Place de la Concorde
This
great square was originally designed by Gabriel to be a present from the people
of Paris to King Louis XV,
at that time known as Louis the Well-Beloved. He
created a 21-acre octagon surrounded by a dry moat, with a statue of the King in
the centre.
At
intervals around the moat were statues representing the chief towns of France,
and the centre of the square was reached by four bridges.
Amusingly, the squatters of
Paris soon discovered that the pedestals of the statues were hollow, and they
moved in,
hanging out
washing and growing vegetables in the moat.
In 1770, however, the crowd in the square panicked
during a firework display held to celebrate the wedding of the King’s son.
133 people were crushed
to death in the moat, which had to be filled in.
During the Reign of Terror the Square’s name was
changed from Place Louis XV to Place de la Révolution,
and 1,343 people were
guillotined there, starting with Louis XVI. After that, the square was given its
present name
(Concord
means Peace and Harmony), and the bridge across the river was built with stones
taken from the demolished Bastille.
In the reign of Louis-Philippe the square was
completed by an architect named Hittorff, who added the fountains
and brought from the ruined
palace of Marly the statues at the entrances of the Tuileries gardens (‘Winged
Horses’ by Coustou)
and
the Champs-Élysées (‘Horse-tamers’ by Coysevox). The Obelisk in the centre of
the square was a gift to the people of France
from Mohammed Ali, Pasha of Egypt. It is 3,300 years
old and weighs 2,200 tons.
Around the base of the obelisk, which came from the
Temple of Luxor, are carvings representing the machines used to bring it to
Paris and set it up
(Cleopatra’s needle, you may remember, was both broken and lost at sea on its
way to London, so the French engineers had something to crow about).

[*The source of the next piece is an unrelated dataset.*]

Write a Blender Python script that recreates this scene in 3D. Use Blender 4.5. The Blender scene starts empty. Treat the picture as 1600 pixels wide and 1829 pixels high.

The two vast buildings to the
North of the square are part of Gabriel’s original plan.
The Western one, now the Hôtel
Crillon, was originally palaces for several noblemen; the other, now the Navy
Ministry, was the royal furniture store.
The Kings, you see, had about fifty palaces and
châteaux; rather than keep them all furnished all the time,
they kept the furniture in a
central store and sent it out as needed.